How do Florida truckers avoid truck accidents?

On Behalf of | Oct 17, 2014 | Truck Accidents |

The Federal Motor Carrier Safety Administration (FMCSA) is the agency that establishes rules and regulations for buses and large trucks that are aimed in large part at protecting public safety across the country, including Florida. FMCSA’s enforcement efforts are being redoubled in view of recent statistics that showed 3,514 people were killed in vehicular accidents involving large trucks in 2012. The agency has determined that too many of these crashes were caused by inattentive truck drivers.

Distracted driving is a great concern among federal and state transportation authorities as well as motorists. Distractions can take drivers’ attention from the road and cause them to miss seeing other motorists, motorcyclists and pedestrians. According to the FMCSA, cellphone use is the leading cause of distraction-related truck accidents. For this reason, the agency together with the Pipeline and Hazardous Material Safety Administration published rules this year that forbid interstate bus and truck drivers from using cellphones while operating their vehicles. The rules apply to all commercial vehicle drivers, but truck drivers who transport hazardous materials and goods are of particular concern.

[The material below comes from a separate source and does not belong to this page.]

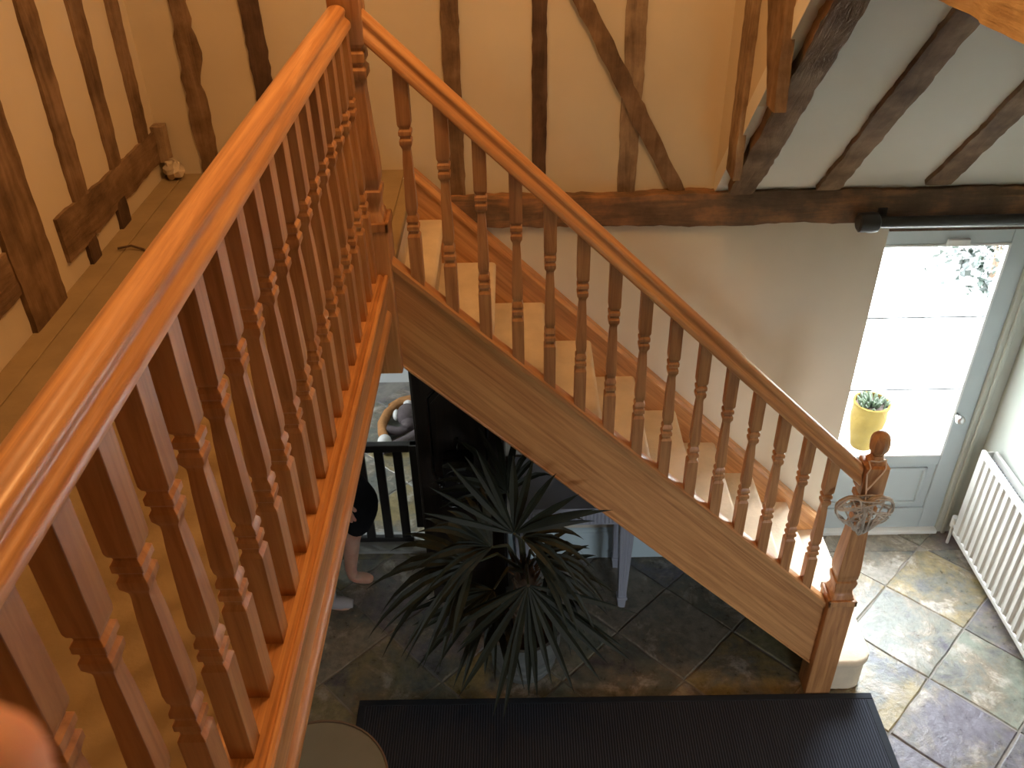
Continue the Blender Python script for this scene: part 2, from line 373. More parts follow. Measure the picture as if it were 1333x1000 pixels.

The prohibition on texting while driving means that a commercial vehicle driver cannot use any form of electronic device while behind the wheel. The rule holds that all forms of electronic messaging, emailing, instant messaging, web surfing and any kind of electronic text entry or retrieval, are prohibited.

Any violation is subject to a fine, which can be as high as $2,750. Drivers can lose their licenses for multiple offenses. A truck company that requires its drivers to use cellphones while driving can also face as much as $11,000 in fines. In the event of a truck accident that directly results from a driver texting while driving, both the trucking company and the driver may be held accountable for the victim’s damages.